When he pauses in his description to apostrophize, then the disparity affects one far less; as, for instance, in this apostrophe to “noble-minded” Ann after recalling how on one occasion she had saved his life.

“O youthful benefactress! how often in succeeding years, standing in solitary places, and thinking of thee with grief of heart and perfect love—how often have I wished that, as in ancient times the curse of a father was believed to have a supernatural power, and to pursue its object with a fatal necessity of self-fulfilment, even so the benediction of a heart oppressed with gratitude might have a like prerogative; might have power given it from above to chase, to haunt, to waylay, to pursue thee into the central darkness of a London brothel, or (if it were possible) even into the darkness of the grave, there to awaken thee with an authentic message of peace and forgiveness, and of final reconciliation!”
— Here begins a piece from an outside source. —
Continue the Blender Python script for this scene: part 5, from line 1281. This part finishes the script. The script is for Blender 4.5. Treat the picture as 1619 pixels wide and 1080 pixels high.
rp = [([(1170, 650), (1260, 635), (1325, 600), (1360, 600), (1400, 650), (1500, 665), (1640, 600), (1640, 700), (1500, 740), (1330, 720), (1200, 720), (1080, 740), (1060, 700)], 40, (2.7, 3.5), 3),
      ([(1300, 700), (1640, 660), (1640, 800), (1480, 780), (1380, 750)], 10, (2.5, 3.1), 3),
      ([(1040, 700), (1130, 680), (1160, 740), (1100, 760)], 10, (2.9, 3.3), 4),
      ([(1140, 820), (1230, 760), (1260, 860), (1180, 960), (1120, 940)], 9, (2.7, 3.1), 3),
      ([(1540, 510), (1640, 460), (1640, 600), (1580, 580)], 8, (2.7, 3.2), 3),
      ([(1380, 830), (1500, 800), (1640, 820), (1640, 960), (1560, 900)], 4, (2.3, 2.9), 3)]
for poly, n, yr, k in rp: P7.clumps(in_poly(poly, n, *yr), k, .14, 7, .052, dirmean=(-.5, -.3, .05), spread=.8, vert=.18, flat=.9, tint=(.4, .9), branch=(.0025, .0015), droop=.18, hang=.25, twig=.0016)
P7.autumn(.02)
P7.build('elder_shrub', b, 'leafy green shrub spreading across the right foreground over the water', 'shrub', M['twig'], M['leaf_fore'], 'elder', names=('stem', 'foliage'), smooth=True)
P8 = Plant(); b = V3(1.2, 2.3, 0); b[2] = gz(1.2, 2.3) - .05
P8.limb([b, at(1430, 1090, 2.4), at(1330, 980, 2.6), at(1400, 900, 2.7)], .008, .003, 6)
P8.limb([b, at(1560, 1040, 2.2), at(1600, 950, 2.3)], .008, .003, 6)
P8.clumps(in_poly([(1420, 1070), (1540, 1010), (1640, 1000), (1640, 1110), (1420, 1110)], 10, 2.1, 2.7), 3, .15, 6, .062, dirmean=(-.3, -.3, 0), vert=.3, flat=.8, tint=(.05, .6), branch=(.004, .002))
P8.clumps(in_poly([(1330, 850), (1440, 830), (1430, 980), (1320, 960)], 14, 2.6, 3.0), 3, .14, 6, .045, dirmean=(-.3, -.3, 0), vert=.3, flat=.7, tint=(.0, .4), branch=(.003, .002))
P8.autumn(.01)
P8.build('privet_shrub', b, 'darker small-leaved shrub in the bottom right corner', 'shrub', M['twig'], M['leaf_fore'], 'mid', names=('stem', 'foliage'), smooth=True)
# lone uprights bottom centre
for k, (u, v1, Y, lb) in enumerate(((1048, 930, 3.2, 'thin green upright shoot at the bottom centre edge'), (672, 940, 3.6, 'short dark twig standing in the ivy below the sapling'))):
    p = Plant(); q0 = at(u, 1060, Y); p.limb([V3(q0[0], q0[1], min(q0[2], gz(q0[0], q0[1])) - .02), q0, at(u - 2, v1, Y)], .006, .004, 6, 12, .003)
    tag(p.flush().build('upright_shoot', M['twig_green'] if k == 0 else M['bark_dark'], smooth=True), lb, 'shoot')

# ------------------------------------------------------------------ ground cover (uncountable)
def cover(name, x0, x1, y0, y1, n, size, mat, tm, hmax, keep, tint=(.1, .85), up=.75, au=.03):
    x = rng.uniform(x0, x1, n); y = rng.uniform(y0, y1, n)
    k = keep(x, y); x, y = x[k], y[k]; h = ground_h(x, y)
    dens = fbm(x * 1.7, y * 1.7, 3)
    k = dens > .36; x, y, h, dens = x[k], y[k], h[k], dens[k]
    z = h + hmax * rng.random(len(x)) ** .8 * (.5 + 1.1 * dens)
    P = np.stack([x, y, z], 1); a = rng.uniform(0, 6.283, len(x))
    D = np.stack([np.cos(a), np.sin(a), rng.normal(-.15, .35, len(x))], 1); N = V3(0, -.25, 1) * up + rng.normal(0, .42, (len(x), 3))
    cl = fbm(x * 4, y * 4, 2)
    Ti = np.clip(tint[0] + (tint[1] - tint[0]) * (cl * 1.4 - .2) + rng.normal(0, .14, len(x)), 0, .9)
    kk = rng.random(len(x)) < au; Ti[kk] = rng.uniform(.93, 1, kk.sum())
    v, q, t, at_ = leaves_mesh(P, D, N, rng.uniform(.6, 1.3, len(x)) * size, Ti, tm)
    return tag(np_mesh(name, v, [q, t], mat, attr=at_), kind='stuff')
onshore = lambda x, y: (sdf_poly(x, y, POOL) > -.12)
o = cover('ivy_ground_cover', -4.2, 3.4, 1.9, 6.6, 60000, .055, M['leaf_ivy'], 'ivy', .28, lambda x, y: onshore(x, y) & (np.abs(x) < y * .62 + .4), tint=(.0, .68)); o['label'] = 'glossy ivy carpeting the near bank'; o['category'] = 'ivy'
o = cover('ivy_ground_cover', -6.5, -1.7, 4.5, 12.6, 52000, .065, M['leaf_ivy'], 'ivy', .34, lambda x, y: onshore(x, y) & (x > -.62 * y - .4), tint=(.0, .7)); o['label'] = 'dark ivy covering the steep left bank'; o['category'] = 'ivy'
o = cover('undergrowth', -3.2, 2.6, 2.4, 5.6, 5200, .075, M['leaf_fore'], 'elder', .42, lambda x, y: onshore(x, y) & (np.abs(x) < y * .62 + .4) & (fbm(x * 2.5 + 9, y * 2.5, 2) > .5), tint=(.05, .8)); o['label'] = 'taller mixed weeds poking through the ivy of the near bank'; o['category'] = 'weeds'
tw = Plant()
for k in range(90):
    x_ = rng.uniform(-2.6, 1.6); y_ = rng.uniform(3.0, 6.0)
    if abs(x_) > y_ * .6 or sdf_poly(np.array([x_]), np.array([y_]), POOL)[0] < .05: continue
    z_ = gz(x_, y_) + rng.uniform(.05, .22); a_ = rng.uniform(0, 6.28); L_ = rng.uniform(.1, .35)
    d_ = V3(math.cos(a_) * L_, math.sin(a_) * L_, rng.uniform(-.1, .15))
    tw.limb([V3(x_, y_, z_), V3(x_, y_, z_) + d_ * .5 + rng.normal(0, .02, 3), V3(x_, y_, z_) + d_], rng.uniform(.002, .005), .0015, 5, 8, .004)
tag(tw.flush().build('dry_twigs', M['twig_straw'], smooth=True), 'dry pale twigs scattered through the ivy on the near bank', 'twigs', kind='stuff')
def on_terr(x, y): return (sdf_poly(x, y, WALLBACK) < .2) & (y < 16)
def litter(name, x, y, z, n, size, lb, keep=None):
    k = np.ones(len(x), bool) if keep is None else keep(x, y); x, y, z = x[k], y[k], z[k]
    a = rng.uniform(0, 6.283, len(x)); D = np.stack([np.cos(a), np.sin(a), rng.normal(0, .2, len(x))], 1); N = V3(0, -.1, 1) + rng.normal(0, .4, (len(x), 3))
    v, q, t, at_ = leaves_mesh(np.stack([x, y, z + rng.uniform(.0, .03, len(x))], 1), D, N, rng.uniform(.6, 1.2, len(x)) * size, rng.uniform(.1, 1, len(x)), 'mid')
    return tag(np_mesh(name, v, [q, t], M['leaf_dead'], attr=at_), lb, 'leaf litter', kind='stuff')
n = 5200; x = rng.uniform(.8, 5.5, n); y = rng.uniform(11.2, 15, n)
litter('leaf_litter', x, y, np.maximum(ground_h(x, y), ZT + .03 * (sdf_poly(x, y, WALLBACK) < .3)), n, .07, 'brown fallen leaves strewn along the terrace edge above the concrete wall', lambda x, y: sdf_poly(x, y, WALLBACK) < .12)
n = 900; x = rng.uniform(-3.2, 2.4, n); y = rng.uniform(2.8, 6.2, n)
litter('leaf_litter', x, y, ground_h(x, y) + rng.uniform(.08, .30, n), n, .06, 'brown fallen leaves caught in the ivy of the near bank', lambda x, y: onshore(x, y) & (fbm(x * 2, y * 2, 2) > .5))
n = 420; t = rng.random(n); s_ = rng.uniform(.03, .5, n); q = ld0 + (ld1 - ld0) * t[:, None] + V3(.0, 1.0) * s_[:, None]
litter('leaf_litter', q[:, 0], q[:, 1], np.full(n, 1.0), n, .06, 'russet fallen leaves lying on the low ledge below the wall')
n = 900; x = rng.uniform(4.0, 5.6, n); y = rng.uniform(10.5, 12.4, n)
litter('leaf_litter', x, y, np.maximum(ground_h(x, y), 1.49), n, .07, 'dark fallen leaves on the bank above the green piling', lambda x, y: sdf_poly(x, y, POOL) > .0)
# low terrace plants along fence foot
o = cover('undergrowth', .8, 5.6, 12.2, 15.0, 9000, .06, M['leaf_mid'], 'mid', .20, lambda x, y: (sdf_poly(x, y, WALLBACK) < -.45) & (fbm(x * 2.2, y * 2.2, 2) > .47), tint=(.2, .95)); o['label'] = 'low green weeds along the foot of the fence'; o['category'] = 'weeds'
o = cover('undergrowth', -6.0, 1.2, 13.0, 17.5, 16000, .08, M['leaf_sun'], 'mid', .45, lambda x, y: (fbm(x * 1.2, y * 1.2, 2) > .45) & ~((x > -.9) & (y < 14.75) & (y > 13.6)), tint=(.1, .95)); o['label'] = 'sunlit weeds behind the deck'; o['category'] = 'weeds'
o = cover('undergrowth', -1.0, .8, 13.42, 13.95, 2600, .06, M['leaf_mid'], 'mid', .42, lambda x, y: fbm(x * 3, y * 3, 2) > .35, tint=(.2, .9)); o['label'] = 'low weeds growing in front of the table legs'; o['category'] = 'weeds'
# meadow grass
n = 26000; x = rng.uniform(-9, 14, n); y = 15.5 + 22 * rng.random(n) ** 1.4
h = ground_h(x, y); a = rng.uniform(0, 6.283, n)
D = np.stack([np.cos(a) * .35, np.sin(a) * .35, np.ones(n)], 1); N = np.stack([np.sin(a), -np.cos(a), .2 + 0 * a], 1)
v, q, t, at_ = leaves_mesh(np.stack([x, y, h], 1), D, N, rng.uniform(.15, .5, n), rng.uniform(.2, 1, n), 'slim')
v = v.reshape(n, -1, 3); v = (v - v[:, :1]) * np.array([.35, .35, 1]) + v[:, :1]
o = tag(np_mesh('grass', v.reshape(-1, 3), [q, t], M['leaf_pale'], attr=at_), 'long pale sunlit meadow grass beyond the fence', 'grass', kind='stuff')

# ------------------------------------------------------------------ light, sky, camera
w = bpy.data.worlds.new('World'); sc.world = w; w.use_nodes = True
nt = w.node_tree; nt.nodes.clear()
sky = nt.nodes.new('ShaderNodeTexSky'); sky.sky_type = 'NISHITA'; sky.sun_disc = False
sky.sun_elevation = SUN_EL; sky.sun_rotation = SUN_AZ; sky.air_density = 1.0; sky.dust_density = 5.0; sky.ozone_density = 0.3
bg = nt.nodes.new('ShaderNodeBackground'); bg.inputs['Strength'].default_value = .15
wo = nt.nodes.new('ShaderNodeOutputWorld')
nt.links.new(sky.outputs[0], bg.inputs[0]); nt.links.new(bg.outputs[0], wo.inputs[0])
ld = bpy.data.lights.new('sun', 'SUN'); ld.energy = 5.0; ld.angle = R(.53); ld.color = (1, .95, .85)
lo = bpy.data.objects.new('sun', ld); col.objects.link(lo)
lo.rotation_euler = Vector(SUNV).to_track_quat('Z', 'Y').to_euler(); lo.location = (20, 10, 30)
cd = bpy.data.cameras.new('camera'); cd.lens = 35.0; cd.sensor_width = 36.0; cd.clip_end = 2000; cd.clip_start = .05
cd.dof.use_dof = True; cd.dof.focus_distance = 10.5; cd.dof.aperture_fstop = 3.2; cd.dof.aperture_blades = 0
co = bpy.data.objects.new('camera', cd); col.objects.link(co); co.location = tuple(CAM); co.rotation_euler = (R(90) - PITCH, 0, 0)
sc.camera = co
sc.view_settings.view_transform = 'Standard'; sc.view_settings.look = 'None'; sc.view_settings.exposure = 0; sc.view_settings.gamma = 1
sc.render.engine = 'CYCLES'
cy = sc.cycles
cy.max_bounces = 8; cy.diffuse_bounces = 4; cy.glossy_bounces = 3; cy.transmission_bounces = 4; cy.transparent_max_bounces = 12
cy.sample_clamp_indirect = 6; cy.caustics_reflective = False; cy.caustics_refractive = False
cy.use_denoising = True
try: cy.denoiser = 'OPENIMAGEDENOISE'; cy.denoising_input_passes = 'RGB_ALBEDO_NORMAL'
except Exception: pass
Perhaps the passage describing how he befriended the small servant girl in the half-deserted house in Greek Street is among the happiest, despite a note of artificiality towards the close:—

“Towards nightfall I went down to Greek Street, and found, on taking possession of my new quarters, that the house already contained one single inmate—a poor, friendless child, apparently ten years old; but she seemed hunger-bitten; and sufferings of that sort often make children look older than they are. From this forlorn child I learned that she had slept and lived there alone for some time before I came; and great joy the poor creature expressed when she found that I was in future to be her companion through the hours of darkness. The house could hardly be called large—that is, it was not large on each separate storey; but, having four storeys in all, it was large enough to impress vividly the sense of its echoing loneliness; and, from the want of furniture, the noise of the rats made a prodigious uproar on the staircase and hall; so that, amidst the real fleshly ills of cold and hunger, the forsaken child had found leisure to suffer still more from the self-created one of ghosts. Against these enemies I could promise her protection; human companionship was in itself protection; but of other and more needful aid I had, alas! little to offer. We lay upon the floor, with a bundle of law papers for a pillow, but with no other covering than a large horseman’s cloak; afterwards, however, we discovered in a garret an old sofa-cover, a small piece of rug, and some fragments of other articles, which added a little to our comfort. The poor child crept close to me for warmth, and for security against her ghostly enemies. . . . Apart from her situation, she was not what would be called an interesting child. She was neither pretty, nor quick in understanding, nor remarkably pleasing in manners. But, thank God! even in those years I needed not the embellishments of elegant accessories to conciliate my affections. Plain human nature, in its humblest and most homely apparel, was enough for me; and I loved the child because she was my partner in wretchedness.”